Old Dominion National Bank in McLean, Va., has hired Stephanie Lykins-Harvey, formerly of Cardinal Bank in McLean, as director of retail banking.

Susan Neilson will resign as chief operating officer of Patriot National Bancorp in Stamford, Conn., at the end of the week.

1st Mariner Bank in Baltimore has named Deborah Williams a vice president of commercial banking. She will lead commercial banking efforts in the Northeast and Harford County markets.

Beyond Banking

Binders Full of Women: Where are all the women in Congress? That Hillary Clinton won her party's presidential nomination last month is undoubtedly a welcome crack in the glass ceiling. But female representation in government more broadly is falling. In 1997, the U.S. ranked 52nd in the world for female representation in government. This year, it fell to 97th. Let Vox tell you why women don't run for office, why it matters and how to fix it. (If nothing else, be sure to check out the infographics and charts.)

The First Rule of Running Club...: Saudi Arabia sent four women to compete in the Olympics in Rio, but at home, women aren't allowed to drive, or even attend sporting events, much less compete in them.

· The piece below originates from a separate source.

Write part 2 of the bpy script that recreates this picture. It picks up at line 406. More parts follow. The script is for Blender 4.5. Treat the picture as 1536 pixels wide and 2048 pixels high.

Enter the Jeddah Running Collective, a running club with more than 100 members of both sexes and a mission to promote an active lifestyle and fight for gender equality. "We stand on our belief that running has no gender and we strongly implement non-discriminatory acts in the group," said a cofounder of the group, who (understandably) was identified only by a first name, Rod. "We are all aware and know the consequences of the things that might happen... While we're out in public, we have several plans in case of the worst scenario." The club has broadened members' social circles, improved their health (studies show 44% of Saudi women are obese or overweight) and even helped them quit smoking. And it's given women a taste of freedom in a regime that controls many aspects of their lives. "I don't think about anything," one member said. "I don't see how people are looking, or staring, or what they are saying. I just feel proud to be a part of the change that's coming."